### [What is being asked]
Gather every line holding the string "parts".

--- Start of Record excerpts ---

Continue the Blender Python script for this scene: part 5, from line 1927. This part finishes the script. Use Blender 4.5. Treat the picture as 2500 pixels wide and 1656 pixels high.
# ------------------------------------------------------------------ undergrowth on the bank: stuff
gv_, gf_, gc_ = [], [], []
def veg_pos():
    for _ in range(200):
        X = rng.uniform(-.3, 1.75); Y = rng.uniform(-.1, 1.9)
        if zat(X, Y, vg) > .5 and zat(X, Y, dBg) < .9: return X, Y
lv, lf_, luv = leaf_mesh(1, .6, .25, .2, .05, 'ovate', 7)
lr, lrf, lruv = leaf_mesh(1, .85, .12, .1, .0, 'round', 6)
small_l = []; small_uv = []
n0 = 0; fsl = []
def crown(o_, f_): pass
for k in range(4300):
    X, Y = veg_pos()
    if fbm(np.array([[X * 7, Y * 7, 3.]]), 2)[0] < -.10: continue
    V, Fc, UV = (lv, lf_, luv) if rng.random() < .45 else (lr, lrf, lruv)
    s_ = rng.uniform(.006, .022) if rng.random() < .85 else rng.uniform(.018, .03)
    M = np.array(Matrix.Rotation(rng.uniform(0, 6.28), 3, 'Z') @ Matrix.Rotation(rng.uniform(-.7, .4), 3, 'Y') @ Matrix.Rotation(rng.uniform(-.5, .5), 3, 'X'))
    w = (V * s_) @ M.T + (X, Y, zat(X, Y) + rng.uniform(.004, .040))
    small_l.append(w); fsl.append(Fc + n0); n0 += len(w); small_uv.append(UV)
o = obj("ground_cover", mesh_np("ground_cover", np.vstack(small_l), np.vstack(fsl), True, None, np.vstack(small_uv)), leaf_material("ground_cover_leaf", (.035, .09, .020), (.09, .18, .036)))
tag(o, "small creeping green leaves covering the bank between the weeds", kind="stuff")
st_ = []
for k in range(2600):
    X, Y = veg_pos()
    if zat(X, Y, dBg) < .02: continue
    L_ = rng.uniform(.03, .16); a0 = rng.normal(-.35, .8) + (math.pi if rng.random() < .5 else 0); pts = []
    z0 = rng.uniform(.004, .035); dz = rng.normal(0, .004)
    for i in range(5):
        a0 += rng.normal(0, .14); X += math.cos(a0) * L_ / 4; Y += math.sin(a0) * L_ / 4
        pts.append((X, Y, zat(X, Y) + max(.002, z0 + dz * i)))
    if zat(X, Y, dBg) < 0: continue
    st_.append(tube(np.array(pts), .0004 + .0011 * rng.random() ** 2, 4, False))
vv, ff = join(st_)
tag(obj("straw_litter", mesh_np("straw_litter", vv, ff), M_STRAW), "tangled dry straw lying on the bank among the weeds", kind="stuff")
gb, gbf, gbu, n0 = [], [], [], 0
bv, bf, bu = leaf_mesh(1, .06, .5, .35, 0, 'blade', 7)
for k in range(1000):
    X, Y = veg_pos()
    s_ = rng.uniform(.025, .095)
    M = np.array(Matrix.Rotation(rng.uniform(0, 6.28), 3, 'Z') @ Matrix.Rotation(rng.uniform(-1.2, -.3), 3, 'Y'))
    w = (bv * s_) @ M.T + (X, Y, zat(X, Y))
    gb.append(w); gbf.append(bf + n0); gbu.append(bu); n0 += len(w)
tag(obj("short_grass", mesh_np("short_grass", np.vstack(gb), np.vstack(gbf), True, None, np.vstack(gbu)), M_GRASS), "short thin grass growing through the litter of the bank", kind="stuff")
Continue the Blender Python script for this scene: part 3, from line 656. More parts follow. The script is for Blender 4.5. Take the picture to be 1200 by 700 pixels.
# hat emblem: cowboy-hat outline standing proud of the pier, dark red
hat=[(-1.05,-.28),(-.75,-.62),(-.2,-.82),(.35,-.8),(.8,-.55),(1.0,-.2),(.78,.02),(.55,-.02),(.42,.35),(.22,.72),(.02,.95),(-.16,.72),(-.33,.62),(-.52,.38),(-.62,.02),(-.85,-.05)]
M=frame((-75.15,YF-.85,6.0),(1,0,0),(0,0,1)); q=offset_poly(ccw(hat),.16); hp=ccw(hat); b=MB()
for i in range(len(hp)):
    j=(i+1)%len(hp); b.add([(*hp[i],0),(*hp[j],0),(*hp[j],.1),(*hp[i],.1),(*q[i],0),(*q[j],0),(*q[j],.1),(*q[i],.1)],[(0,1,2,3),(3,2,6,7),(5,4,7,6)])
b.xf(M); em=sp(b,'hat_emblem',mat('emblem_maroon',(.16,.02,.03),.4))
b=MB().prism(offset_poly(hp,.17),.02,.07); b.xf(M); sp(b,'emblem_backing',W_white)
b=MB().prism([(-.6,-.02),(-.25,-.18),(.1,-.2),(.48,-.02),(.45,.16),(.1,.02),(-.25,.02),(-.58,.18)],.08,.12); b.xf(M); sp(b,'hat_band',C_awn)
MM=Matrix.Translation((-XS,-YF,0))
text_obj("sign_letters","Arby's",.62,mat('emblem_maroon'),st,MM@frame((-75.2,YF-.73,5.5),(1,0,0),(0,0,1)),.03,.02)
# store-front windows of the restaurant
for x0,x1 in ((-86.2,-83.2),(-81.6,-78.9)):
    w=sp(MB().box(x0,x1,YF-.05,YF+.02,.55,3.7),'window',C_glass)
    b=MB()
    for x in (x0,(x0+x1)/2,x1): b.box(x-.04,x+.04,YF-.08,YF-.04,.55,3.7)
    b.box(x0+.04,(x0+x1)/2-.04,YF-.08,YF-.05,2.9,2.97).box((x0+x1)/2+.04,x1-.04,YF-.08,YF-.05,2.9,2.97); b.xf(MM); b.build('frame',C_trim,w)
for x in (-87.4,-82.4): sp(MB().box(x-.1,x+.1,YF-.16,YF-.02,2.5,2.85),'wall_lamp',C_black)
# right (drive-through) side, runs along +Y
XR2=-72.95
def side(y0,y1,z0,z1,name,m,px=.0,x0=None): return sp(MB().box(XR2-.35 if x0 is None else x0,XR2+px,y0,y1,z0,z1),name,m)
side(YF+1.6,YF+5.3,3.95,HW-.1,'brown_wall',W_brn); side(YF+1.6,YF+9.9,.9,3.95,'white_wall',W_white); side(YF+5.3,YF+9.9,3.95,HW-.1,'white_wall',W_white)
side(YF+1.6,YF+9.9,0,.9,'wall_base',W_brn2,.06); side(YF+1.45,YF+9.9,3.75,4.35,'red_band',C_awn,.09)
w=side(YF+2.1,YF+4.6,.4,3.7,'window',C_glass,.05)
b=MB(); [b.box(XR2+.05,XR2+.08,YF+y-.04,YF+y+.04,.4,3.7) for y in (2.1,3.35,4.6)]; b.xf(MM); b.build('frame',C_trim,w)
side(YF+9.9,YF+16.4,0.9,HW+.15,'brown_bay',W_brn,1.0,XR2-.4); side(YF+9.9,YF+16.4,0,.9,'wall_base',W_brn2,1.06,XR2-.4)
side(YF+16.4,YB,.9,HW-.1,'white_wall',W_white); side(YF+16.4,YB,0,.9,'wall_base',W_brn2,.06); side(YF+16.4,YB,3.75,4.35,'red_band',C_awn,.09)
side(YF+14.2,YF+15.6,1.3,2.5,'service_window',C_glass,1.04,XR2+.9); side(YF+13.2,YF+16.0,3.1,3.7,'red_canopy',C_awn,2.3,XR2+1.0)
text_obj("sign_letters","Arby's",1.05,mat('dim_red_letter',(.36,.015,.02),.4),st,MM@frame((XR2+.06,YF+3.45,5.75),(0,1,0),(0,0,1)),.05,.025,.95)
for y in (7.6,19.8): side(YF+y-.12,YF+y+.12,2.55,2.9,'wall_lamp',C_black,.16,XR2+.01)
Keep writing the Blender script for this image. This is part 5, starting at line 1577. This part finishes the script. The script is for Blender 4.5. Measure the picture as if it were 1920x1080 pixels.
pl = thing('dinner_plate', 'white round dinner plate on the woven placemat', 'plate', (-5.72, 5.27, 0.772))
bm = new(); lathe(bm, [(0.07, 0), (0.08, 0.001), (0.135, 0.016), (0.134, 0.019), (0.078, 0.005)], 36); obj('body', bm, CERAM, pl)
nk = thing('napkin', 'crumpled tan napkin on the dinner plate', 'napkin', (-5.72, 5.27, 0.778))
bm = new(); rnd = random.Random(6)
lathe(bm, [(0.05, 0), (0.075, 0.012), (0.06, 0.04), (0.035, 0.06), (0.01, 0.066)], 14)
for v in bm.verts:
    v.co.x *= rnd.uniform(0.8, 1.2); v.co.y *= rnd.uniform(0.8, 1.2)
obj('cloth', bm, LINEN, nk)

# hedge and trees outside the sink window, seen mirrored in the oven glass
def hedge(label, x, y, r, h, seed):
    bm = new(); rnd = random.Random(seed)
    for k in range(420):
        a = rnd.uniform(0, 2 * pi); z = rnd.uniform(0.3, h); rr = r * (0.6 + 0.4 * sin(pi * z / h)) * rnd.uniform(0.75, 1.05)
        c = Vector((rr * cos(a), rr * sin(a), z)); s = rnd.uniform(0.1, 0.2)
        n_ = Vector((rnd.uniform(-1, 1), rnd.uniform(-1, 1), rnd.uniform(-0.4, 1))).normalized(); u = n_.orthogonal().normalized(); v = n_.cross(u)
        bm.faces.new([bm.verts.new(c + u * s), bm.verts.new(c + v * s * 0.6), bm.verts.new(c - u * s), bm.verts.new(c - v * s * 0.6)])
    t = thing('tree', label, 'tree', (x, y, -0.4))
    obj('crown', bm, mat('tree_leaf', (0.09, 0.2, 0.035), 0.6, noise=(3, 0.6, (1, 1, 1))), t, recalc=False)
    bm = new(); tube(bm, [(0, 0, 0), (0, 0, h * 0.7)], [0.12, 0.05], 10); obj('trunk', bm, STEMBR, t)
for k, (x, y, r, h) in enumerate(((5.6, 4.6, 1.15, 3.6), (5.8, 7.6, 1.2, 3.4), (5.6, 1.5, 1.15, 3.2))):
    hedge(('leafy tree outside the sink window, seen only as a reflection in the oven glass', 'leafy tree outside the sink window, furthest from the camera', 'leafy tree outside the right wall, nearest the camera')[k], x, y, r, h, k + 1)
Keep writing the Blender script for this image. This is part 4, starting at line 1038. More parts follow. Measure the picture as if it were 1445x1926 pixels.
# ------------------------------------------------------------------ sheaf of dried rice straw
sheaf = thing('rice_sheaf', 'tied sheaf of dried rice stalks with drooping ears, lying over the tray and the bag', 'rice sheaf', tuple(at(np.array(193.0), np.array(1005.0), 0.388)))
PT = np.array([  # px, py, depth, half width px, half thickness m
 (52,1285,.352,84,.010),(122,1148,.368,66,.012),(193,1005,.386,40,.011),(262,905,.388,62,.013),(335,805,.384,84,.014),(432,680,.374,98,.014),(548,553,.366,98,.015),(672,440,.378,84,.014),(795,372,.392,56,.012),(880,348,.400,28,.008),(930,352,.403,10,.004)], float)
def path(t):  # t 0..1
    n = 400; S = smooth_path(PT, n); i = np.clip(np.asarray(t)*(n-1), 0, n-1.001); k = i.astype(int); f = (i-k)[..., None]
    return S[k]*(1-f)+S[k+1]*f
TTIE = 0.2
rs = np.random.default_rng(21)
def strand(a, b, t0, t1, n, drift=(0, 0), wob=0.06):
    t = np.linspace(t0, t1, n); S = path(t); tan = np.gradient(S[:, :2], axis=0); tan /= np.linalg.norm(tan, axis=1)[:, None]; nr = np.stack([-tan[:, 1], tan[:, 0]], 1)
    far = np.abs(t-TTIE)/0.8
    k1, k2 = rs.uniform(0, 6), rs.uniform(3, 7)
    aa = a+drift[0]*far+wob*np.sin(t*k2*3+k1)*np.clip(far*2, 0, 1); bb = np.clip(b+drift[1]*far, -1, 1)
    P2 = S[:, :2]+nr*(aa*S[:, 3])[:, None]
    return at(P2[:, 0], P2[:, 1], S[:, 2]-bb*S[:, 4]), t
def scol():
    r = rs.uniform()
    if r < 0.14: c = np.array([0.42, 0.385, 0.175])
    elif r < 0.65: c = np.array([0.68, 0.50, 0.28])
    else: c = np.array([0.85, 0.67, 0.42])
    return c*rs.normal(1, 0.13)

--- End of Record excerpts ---

### [Result below]
Continue the Blender Python script for this scene: part 3, from line 656. More parts follow. The script is for Blender 4.5. Take the picture to be 1200 by 700 pixels.
Keep writing the Blender script for this image. This is part 4, starting at line 1038. More parts follow. Measure the picture as if it were 1445x1926 pixels.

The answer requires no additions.